You know what they say: A liberal is a conservative who hasn’t been mugged yet. By “they” I mostly mean movies like Death Wish (1974), Hobbesian revenge fantasies offering guilt-free bloodletting. In a sense, though, they’re right. After a humiliating electoral defeat last November, post-Kennedy liberalism was denuded of its righteous pretensions and revealed for the farce that it is, a band of market-obsessed pity-mongers for whom social justice is an economic transaction and something worth politely discussing but not fighting for. Death Wish is the caricature the ideology deserves in its twilight years. It’s The Room for the Sanders set.
Unknowingly, Michael Winner’s Death Wish gets the contemporary liberal moral calculus correct in spirit, hyperbolic in practice. Charles Bronson stars as a prosperous Manhattan architect and pacifist whose wife is murdered and daughter violated during a home invasion by Jeff Goldblum and a team of lackeys. After witnessing a live reenactment of a wild west shootout during a work trip to Arizona, he commits to bringing frontier justice down upon the petty thieves of New York. Bronson’s vengeance cleanses him of centrist delusions as he is reborn; no longer pitying the poor, he sets about sacrificing them in order to quench his rage and restore the city to its upstanding citizens. The poor are entitled to sympathy only so long as they tuck themselves out of sight. The film’s central idea is this: Haven’t all of us respectable folks nourished the desire to take to the subway with an antique revolver and shoot to death anyone who frightens us? No? Well...

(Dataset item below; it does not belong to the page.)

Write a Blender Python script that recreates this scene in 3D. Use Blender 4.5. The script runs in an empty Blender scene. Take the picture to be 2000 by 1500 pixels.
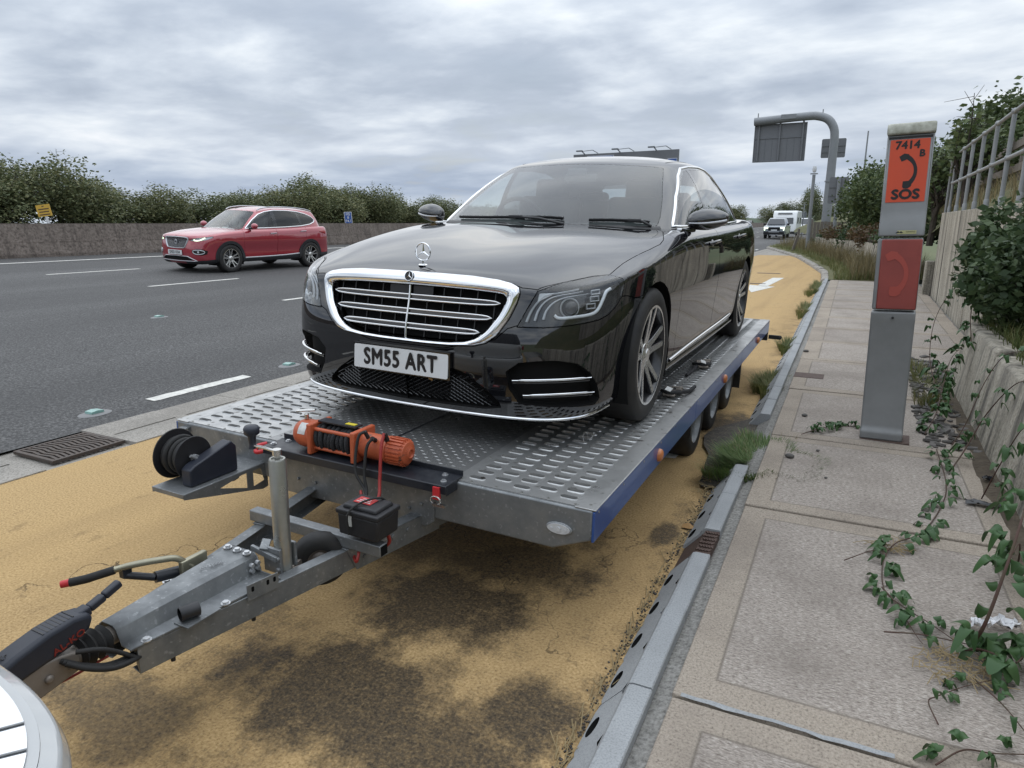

The film is hilariously repugnant, with shocks of bright, candy-red blood and nuggets like “I kill rich cunts.” Bronson’s awkward performance details something close to real anguish as he cries on his knees or twirls a sock full of quarters around his apartment, but Winner isn’t curious about the character. Instead he lets the film’s premise do the talking. We are to identify with Bronson’s mass murder spree, not examine his moral architecture. His first POV is right out of a first-person shooter while he take a gun in his hand for the first time in decades. Turns out his aim is perfect. He’s meant to be our man.